The southwestern United States may be sliding more quickly into drier climates as the regions' typical moisture and wet weather systems are becoming increasingly rare, a new study revealed.

What is considered as the normal amount of rain and snow in the Southwest is actually drier now than what it was once, researchers from the National Center for Atmospheric Research (NCAR) found.

"If you have a drought nowadays, it will be more severe because our base state is drier," said Andreas Prein, the lead author of the study.

Previous climate models generally indicate that human-induced climate change will push the Southwest to become drier, and in recent years, the area has been afflicted by drought. However, associating climate models to changes on the ground is not easy.

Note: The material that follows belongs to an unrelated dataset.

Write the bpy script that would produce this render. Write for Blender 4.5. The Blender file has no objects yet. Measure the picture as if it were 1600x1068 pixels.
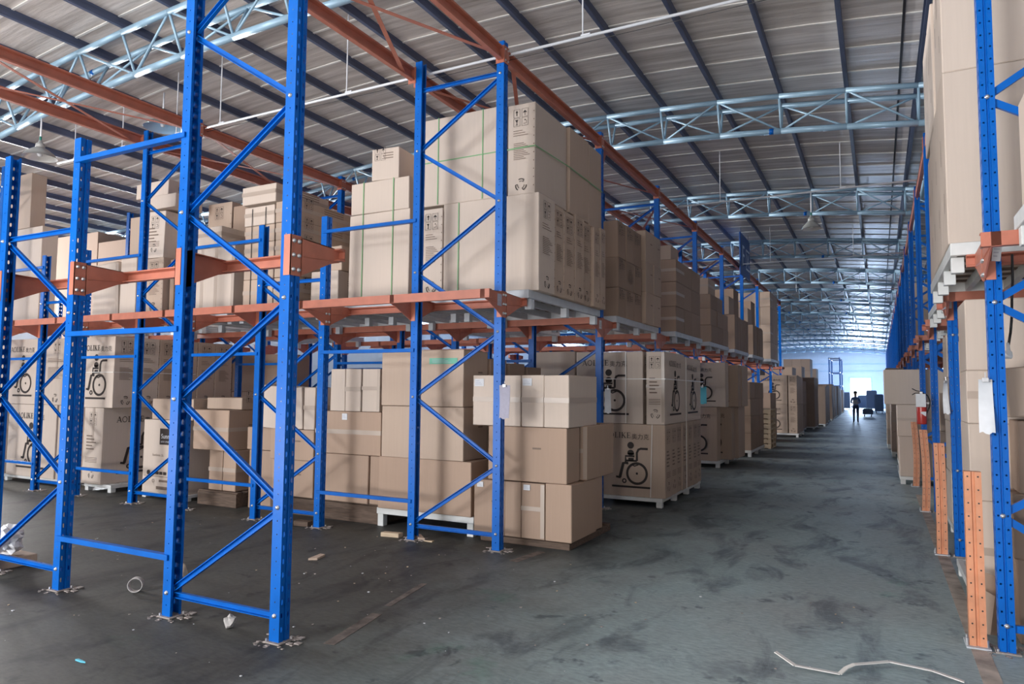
import bpy, bmesh, math, random
from mathutils import Vector, Matrix, Euler

# ------------------------------------------------------------------ camera, light, exposure
SC = bpy.context.scene
COL = SC.collection
rnd = random.Random(7)
PI = math.pi

cam_d = bpy.data.cameras.new('camera')
cam = bpy.data.objects.new('camera', cam_d)
COL.objects.link(cam)
SC.camera = cam
F_PX, YAW, PITCH, ROLL = 1096.0, 0.4817, 0.0673, 0.0088
CAM = Vector((3.7722, -7.0023, 1.8))
_f = Vector((-math.sin(YAW)*math.cos(PITCH), math.cos(YAW)*math.cos(PITCH), math.sin(PITCH)))
_r = Vector((math.cos(YAW), math.sin(YAW), 0))
_u = _r.cross(_f)
_r2 = _r*math.cos(ROLL) + _u*math.sin(ROLL)
_u2 = -_r*math.sin(ROLL) + _u*math.cos(ROLL)
cam.matrix_world = Matrix((( _r2.x, _u2.x, -_f.x, CAM.x), (_r2.y, _u2.y, -_f.y, CAM.y),
                           (_r2.z, _u2.z, -_f.z, CAM.z), (0, 0, 0, 1)))
cam_d.sensor_fit = 'HORIZONTAL'
cam_d.sensor_width = 36.0
cam_d.lens = 36.0*F_PX/1600.0
cam_d.clip_start = 0.05
cam_d.clip_end = 400

SC.view_settings.view_transform = 'Standard'
SC.view_settings.look = 'None'
SC.view_settings.gamma = 1.0
SC.view_settings.use_curve_mapping = False
SC.view_settings.exposure = -0.12
SC.cycles.use_denoising = True
SC.cycles.max_bounces = 6
SC.cycles.diffuse_bounces = 4
SC.cycles.glossy_bounces = 3
SC.cycles.caustics_reflective = False
SC.cycles.caustics_refractive = False
SC.cycles.sample_clamp_indirect = 4.0

world = bpy.data.worlds.new('daylight')
SC.world = world
world.use_nodes = True
_bg = world.node_tree.nodes['Background']
_bg.inputs[0].default_value = (0.82, 0.90, 1.0, 1)
_bg.inputs[1].default_value = 0.25
# the sky is bright towards the far end of the hall (the sun side) and soft elsewhere
_wn, _wl = world.node_tree.nodes, world.node_tree.links
_tc = _wn.new('ShaderNodeTexCoord')
_sp = _wn.new('ShaderNodeSeparateXYZ')
_wl.new(_tc.outputs['Generated'], _sp.inputs[0])
_mr = _wn.new('ShaderNodeMapRange')
_mr.interpolation_type = 'SMOOTHSTEP'
_mr.inputs[1].default_value, _mr.inputs[2].default_value = 0.75, 0.97
_mr.inputs[3].default_value, _mr.inputs[4].default_value = 0.25, 4.0
_wl.new(_sp.outputs['Y'], _mr.inputs[0])
_wl.new(_mr.outputs[0], _bg.inputs[1])


def area(name, loc, target, sx, sy, power, color):
    l = bpy.data.lights.new(name, 'AREA')
    l.shape = 'RECTANGLE'
    l.size, l.size_y, l.energy, l.color = sx, sy, power, color
    o = bpy.data.objects.new(name, l)
    COL.objects.link(o)
    o.location = loc
    o.rotation_euler = (Vector(target)-Vector(loc)).to_track_quat('-Z', 'Y').to_euler()
    return o


# daylight through the open front of the shed (behind the camera) and its high glazing, and through the far doorway
area('front_opening_daylight', (-9.0, -27.0, 3.4), (-1.0, 0, 3.0), 8, 4.0, 3900, (0.94, 0.97, 1.0))
area('added_roof_uplight', (-3.0, -10.2, 0.1), (-2.5, -7.2, 6.6), 16, 4.0, 3100, (1.0, 0.945, 0.90))  # added uplight that brightens the roof, no lamp stands there
area('high_window_daylight', (-4.5, -14.0, 6.6), (-1.0, 1.0, 2.9), 3.4, 1.6, 600, (0.94, 0.97, 1.0))
# unseen fill lamps added along the left wall to brighten the roof
for _i in range(7):
    area('added_side_fill', (-23.4, 3.0+11.0*_i, 5.2), (0.0, 4.0+11.0*_i, 6.2), 9.0, 0.9, (8000, 6000, 2200, 1300, 1100, 1100, 1100)[_i], ((1.0, 0.97, 0.95), (0.93, 0.96, 1.0), (0.75, 0.86, 1.0), (0.55, 0.72, 1.0))[min(_i, 3)])
area('far_door_daylight', (1.95, 81.8, 1.8), (1.95, 40, 1.8), 2.2, 3.4, 7000, (0.50, 0.68, 1.0))


# ------------------------------------------------------------------ materials
def mat(name, base, rough=0.6, metal=0.0, noise=0.0, nscale=8.0, spec=0.5, stretch=(1, 1, 1), rand=0.0, bump=0.0, coord='Object'):
    m = bpy.data.materials.new(name)
    m.use_nodes = True
    nt = m.node_tree
    p = nt.nodes['Principled BSDF']
    p.inputs['Base Color'].default_value = (*base, 1)
    p.inputs['Roughness'].default_value = rough
    p.inputs['Metallic'].default_value = metal
    p.inputs['Specular IOR Level'].default_value = spec
    if noise or rand or bump:
        tc = nt.nodes.new('ShaderNodeTexCoord')
        mp = nt.nodes.new('ShaderNodeMapping')
        mp.inputs['Scale'].default_value = stretch
        nt.links.new(tc.outputs[coord], mp.inputs[0])
        nz = nt.nodes.new('ShaderNodeTexNoise')
        nz.inputs['Scale'].default_value = nscale
        nz.inputs['Detail'].default_value = 4
        nt.links.new(mp.outputs[0], nz.inputs['Vector'])
        mr = nt.nodes.new('ShaderNodeMapRange')
        mr.inputs[1].default_value = 0.3
        mr.inputs[2].default_value = 0.7
        mr.inputs[3].default_value = 1-noise
        mr.inputs[4].default_value = 1+noise
        nt.links.new(nz.outputs[0], mr.inputs[0])
        hsv = nt.nodes.new('ShaderNodeHueSaturation')
        hsv.inputs['Color'].default_value = (*base, 1)
        val = mr.outputs[0]
        if rand:
            oi = nt.nodes.new('ShaderNodeObjectInfo')
            m2 = nt.nodes.new('ShaderNodeMapRange')
            m2.inputs[3].default_value = 1-rand
            m2.inputs[4].default_value = 1+rand
            nt.links.new(oi.outputs['Random'], m2.inputs[0])
            mu = nt.nodes.new('ShaderNodeMath')
            mu.operation = 'MULTIPLY'
            nt.links.new(val, mu.inputs[0])
            nt.links.new(m2.outputs[0], mu.inputs[1])
            val = mu.outputs[0]
        nt.links.new(val, hsv.inputs['Value'])
        nt.links.new(hsv.outputs[0], p.inputs['Base Color'])
        if bump:
            b = nt.nodes.new('ShaderNodeBump')
            b.inputs['Strength'].default_value = bump
            b.inputs['Distance'].default_value = 0.01
            nt.links.new(nz.outputs[0], b.inputs['Height'])
            nt.links.new(b.outputs[0], p.inputs['Normal'])
    return m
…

NCAR researchers delved deeper into the underlying cause of drying conditions in the Southwest in order to understand how it might be linked to a warming climate. They studied 35 years of meteorological data to detect common weather patterns and determine whether these patterns were more or less frequent over time.

What they found are consistent with climate models that predict human-made climate change will push a belt of drier high pressure to areas near the equator: Los Angeles, San Francisco, Las Vegas, Albuquerque, Cheyenne, Salt Lake City, Phoenix and Wyoming.

Last year, researchers from Cornell University used climate models to predict chances of droughts in the Southwest. It turns out that the region has a 50 percent chance of experiencing a "megadrought" in the coming decades, all of which could last up to 35 years.

Toby Ault, leader of the Cornell study, said the megadrought will be worse than anything that occurred in the last 2,000 years. It would also pose unprecedented difficulties to water resources in the Southwest.

Meanwhile, NCAR researchers calculate an opposite, albeit smaller, effect in northeastern United States, where levels of precipitation appear to be increasing.

"This study is important as it connects the dots between long-term trends and changes in specific weather patterns that appear to be driving those trends," said Texas Tech climate scientist Katharine Hayhoe, who wasn't part of the study.

The findings of the NCAR study are published in the journal Geophysical Research Letters.